9.28.2004

an evening with james.

First: completely irrelevant news. There is a kitten taking a shit in the corner of my bedroom, staring into the corner in a most humanlike manner. I find it hilarious. The kitten's name is "Neon", except that's pronounced like... ok, if you had a mouth full of tapioca pudding, and you wanted to indicate to the nurses that it was very tasty, and you had no class, you would say:
"numb." It's like that but "Neon."
I admit it, I'm having hella trouble pronouncing Korean. I just found out I've been calling my roomate "Mee-Song" when it's more like "Mee-San." I'm so embarassed. I should just mumble more often.

So anyway...
Went back to my hometown for an evening. It was a family birthday. On a limb, I call one of my old friends because he once told me comes to T.O. every Tuesday. Well, he doesn't. We ended up hanging out that night.
[interjection: It is so very difficult to explain the semantic difference, if any, between 'hanging out' and 'hanging around.' Just you try it sometime.]
A little about James. James turned me on to the Dead Kennedys, later Crass, later the Locust, before he abandoned punk and embraced rave. We go pretty far back. Most of my friends I have lost contact with. I'm not very decent that way. Despite promises, James and I hadn't talked in several months.
[interjection: In my room, meanwhile, there is a loud crash, and the kitten crawls out of the closet looking embarassed.]
In under two hours, around frosty pints of Wellington, we have begun talking about the circumstances of human existence. In another two hours we are in a park, tidying up these same far-reaching theories.
[interjection: Neon is in a plastic bag, chasing a dustbunny clinging to her tail. This is much better than teevee.]
My hypothesis is that human beings are-- duh-- social animals. Not only that, but scientific studies indicate that people's perceptions are altered based on whatever group consensus emerges. For example: a group of college students is shown a slide of the colour blue. An individual stands up and states strongly that the colour is green. The other students agree. Later, when asked individually, a vast majority of those students remember the colour green. Not only are people unwilling to undermine the judgement of a group, their very perceptions are altered by the will of the majority.
Now, most of our political and social structures are based on the expectation that there is an objective truth, that people who perceive that truth will argue succesfully for its existence, that people will listen and accept those arguments, and that a group will thus accept that objective truth and respond to its implications. This is enlightenment, people. It's the cornerstone of most, if not all, of our political institutions.
[Neon is now asleep on my lap. Just thought you should know.]
Representative democracy is the most obvious example, but in addition you've got the judicial system (trial by jury), and the scientific community (trial by peer review). Both of these institutions are, interestingly enough, supposed to be bulwarks against the occasional excesses of democracy's majority rule. Like, it doesn't matter if 80% of Alabamians(sic) want to see the Ten Commandments in the courtrooms, it's just not allowed in a secular society. Sorry.
So what does it mean if our political institutions, if the very foundation of our 'progress' in political science, is flawed? What if political 'science' is simply an impossible concept? I mean, most of the radical community believes in a form of popular democracy, which could prove to be even more excessive in its vulnerability to manipulation. How do you cope with these conclusions? How do you rework a political theory that addresses the innate elasticity of human comprehension?
My typically glib answer, that drunken night, was that you can't. If you understand politics as a scientific approach to organizing group responses to shared problems, well, what must happen is the annihilation of Politics itself.

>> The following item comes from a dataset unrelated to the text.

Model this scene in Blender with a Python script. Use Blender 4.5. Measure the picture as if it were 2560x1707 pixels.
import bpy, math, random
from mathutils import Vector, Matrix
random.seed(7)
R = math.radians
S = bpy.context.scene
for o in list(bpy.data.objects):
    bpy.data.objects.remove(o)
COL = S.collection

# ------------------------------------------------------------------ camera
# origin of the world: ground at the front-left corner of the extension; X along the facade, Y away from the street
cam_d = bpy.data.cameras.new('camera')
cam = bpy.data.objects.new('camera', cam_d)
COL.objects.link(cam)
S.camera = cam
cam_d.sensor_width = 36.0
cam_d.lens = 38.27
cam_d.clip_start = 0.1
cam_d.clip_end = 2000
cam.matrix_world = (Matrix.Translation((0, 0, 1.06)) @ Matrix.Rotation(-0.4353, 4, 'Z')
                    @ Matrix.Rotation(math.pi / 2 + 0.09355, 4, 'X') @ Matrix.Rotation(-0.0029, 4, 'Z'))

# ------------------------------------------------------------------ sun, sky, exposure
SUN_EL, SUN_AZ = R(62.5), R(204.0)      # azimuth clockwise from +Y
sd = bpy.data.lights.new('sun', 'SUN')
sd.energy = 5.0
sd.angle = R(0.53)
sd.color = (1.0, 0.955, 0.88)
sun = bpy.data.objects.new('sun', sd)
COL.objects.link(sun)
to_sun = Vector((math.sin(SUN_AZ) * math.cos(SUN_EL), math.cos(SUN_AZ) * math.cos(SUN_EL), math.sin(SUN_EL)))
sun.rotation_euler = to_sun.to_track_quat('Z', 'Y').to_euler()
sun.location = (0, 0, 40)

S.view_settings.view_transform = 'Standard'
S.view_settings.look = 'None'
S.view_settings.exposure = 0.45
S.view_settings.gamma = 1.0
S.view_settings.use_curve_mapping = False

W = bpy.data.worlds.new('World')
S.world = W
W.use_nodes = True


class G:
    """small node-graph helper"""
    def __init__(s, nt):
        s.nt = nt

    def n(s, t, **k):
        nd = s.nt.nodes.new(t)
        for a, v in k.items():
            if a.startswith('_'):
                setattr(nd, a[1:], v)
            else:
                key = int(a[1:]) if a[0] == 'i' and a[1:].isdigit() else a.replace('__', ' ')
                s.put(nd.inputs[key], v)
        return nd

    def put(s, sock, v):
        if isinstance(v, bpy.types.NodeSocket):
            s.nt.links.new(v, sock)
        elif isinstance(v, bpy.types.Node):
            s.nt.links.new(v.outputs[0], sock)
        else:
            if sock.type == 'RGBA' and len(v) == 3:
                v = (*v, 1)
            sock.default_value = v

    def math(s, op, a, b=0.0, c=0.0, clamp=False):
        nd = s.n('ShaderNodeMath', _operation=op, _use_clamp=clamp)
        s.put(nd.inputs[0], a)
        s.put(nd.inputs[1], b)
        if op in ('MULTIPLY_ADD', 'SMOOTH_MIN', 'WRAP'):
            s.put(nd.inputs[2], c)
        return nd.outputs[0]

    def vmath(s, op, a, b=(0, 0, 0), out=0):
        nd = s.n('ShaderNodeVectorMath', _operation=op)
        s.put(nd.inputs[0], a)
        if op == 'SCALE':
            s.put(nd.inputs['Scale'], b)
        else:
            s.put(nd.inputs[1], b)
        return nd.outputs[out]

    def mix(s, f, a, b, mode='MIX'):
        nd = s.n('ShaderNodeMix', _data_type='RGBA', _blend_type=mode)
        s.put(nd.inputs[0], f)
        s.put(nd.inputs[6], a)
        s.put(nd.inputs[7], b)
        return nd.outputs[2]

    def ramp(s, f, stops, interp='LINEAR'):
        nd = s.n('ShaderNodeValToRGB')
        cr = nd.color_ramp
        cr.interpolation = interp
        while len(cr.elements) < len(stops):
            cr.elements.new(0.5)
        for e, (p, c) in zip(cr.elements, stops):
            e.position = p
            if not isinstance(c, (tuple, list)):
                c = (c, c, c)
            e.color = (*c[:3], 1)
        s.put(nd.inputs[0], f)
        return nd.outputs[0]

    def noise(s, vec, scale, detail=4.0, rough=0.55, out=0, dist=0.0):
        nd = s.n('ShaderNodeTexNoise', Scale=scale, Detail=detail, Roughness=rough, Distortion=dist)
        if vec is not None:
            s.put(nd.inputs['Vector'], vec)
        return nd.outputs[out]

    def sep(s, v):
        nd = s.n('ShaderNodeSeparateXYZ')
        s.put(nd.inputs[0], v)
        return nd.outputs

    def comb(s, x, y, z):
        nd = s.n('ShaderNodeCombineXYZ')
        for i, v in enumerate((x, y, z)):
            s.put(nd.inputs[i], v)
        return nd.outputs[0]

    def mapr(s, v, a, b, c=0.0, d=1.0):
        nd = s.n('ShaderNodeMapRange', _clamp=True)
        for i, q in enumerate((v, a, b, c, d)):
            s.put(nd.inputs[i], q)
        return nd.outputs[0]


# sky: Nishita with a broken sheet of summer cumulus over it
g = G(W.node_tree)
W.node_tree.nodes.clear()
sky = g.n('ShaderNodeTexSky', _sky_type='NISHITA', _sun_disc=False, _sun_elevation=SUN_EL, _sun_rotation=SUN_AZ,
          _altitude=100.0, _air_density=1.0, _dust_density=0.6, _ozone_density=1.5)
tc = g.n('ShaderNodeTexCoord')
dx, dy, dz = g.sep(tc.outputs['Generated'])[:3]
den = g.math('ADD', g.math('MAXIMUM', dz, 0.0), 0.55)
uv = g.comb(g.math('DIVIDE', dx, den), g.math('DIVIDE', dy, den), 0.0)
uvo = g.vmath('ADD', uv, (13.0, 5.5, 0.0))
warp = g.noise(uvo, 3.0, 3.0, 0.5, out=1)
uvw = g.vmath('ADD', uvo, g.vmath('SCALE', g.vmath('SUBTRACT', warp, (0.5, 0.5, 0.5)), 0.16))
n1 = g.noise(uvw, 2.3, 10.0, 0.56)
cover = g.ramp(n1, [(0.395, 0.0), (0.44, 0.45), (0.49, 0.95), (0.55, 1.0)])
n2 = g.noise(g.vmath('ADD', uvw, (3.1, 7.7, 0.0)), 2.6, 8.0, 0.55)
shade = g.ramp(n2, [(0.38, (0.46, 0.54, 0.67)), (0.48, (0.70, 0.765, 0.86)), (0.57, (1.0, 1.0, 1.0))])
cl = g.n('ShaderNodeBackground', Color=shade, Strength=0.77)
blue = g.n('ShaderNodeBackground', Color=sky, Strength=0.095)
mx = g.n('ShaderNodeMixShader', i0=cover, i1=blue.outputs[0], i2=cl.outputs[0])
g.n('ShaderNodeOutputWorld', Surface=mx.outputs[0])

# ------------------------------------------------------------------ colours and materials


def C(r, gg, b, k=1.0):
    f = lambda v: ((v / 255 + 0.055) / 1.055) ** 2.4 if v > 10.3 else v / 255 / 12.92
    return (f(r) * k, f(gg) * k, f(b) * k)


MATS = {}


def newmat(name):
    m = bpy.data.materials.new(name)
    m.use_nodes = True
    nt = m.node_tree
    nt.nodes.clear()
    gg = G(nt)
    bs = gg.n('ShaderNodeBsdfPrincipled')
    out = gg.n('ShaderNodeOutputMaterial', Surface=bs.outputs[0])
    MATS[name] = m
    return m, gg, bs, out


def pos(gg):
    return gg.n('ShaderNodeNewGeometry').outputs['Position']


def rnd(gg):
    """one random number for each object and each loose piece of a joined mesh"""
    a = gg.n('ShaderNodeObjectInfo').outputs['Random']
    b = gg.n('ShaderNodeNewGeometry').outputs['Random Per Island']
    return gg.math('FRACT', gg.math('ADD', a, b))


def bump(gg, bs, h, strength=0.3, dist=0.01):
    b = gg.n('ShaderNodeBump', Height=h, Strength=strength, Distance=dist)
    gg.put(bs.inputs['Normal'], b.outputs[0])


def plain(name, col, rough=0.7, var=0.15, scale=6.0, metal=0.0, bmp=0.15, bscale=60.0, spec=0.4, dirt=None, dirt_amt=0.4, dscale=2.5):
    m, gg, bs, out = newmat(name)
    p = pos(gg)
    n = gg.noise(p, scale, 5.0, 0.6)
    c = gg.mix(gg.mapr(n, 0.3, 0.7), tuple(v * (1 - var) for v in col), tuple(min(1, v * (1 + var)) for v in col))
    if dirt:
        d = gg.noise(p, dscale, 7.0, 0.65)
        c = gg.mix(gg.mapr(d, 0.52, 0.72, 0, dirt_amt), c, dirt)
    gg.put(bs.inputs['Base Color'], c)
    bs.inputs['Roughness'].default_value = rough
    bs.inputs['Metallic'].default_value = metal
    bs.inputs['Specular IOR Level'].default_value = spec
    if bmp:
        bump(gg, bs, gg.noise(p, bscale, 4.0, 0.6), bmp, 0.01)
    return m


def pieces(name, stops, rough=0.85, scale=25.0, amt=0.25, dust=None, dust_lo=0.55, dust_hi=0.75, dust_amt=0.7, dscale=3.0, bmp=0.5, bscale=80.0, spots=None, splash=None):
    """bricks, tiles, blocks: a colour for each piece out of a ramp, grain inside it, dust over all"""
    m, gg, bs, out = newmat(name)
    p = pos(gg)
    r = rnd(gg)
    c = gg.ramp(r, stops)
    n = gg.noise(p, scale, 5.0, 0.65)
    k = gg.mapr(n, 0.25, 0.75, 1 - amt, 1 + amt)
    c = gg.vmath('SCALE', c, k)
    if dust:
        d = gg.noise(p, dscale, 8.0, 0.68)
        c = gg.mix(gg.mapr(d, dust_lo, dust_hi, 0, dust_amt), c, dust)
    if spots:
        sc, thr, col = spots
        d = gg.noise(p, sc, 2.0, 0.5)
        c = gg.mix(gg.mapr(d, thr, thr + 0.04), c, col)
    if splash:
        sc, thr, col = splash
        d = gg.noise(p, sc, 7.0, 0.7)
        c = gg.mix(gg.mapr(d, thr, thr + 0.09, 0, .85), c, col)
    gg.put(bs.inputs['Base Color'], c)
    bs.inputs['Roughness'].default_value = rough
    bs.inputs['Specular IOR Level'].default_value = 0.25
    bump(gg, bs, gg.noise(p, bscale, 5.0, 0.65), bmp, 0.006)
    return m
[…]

Ahh, just savour that. Isn't it preposterous? It gives me so much satisfaction to see those words on the monitor.
The Annihilation of Politics. Ker-pow.
The idea delighted James because James is a taoist, I think. He explained taoism as such: reaching a point in life where you realize that everything is suffering, everything is meaningless, and everything is ridiculous. Then learning to laugh at it.
Man, so you get to have your cynicism and laugh? The idea delighted me.
I guess my point in writing all this down is that it is so very wonderful to have a friend where all of human existence is covered as a topic of conversation in under four hours. With some of my friends, I'm pretty sure we'll never cover this ground in all the time we know one another. There would be nothing wrong with either of us, and it's nothing personal. The chemistries between us just never reach the same degree of sophistication. The wind never blows the words the right way. It just never happens. James and I both sort of stepped back, whoa. It was good... really good talking to you, man. Okay, see you later. And that was my night.
How was yours?

2 Comments:

At 9:27 p.m., Blogger eric said...

ohh... shit! thanks. and thanks for the kind words back at unquote. i'll be setting up a linklist very soon.

james wasn't so keen on buddhism. he said it put too much emphasis on meditation.

 
At 2:15 p.m., Anonymous Anonymous said...

Hey bro,
NIce site, wish i had a kitten with a crazy name!